PISTACHIO CHOCOLATE CHUNK SCONES (VEGAN)
Wednesday morning I stumbled out of bed, threw on my hand-me-down silk kimono, and shuffled into the kitchen. Put the kettle on high heat over a gas burner. Ground up coffee beans, turning the handle on the top of the little machine round and round until all of the beans were broken up. Set up our plastic coffee maker with a cone filter, poured in the grounds, poured over the water. Acrid sweet chocolate smell and steam looping up and off. Placed the coffee maker over my mug, and listened to the coffee hit ceramic.
Opened up the cabinet, stuffed and stacked flour, baking soda, baking powder, sugar, chocolate, pistachios into my arms and leaned back to keep from crashing and burning as I walked to set it all on the counter.
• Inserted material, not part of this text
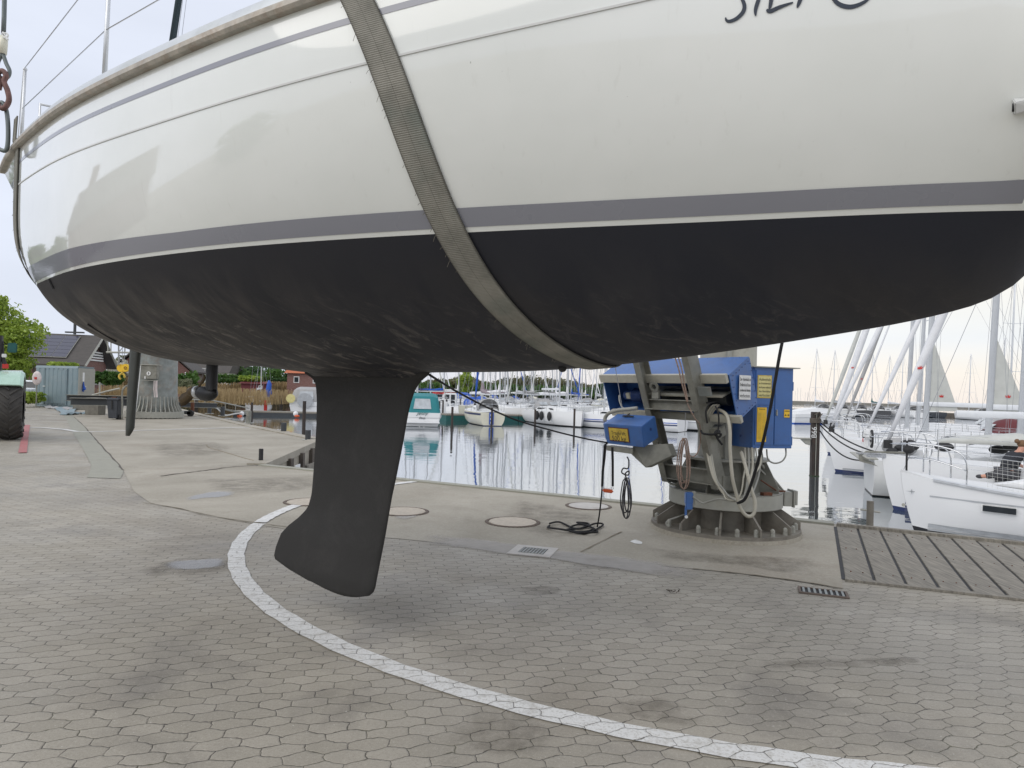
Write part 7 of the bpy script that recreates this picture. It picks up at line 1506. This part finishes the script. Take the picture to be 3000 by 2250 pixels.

There are cereal days, eggs and asparagus days, days for smoothies and days for oatmeal. But some days I wake up with a need for pastry. And since I can't exactly pop over to the nearest gluten free donut shop (ha, in my dreams) I needs must make that pastry from scratch. So, half awake, I shake a bit of this and pinch of that together, mix in coconut oil and whatever tasty bits and bobs I'm craving slash have in the house, and cross my fingers that my scone dreams will come together the way I planned.
A green truck grumbles up into our driveway, and Logan's dad -- in his worn black coveralls -- swings out into the yard, pulling a heavy tool box out of the back. I lick scone batter off of my hands and run out to say hello. He greets me warmly, we hug, and he pops the hood of our very sad, very dead, piece of sh*t car (it's spray painted black... the worst). I look discerningly at the engine as if I know what I'm looking at -- I don't -- pat Tim on the back and head back inside to finish up my pastry project.
30 minutes later: jumping down the front steps with a hot cup of tea and a scone wrapped in brown parchment paper for Tim. "Aw, thank you darlin'! You didn't make these for me, did you?" He gets a rye look in his eyes and wipes grease off of his hands with a well worn, blue-gray kitchen towel. "Oh nooooo I just felt like making scones!" I say back, fixing my insanely messy top knot, laughing back.
I half made them to satisfy a craving. And I half made them because Tim refuses payment of any sort for helping us when we need his car/house/life fixin' skills. So, they're secretly thank you scones.
Heading back inside, I break a scone in half and dip it in coffee, watch bees on the other side of the window frantically gathering nectar from the quickly fading cherry blossoms.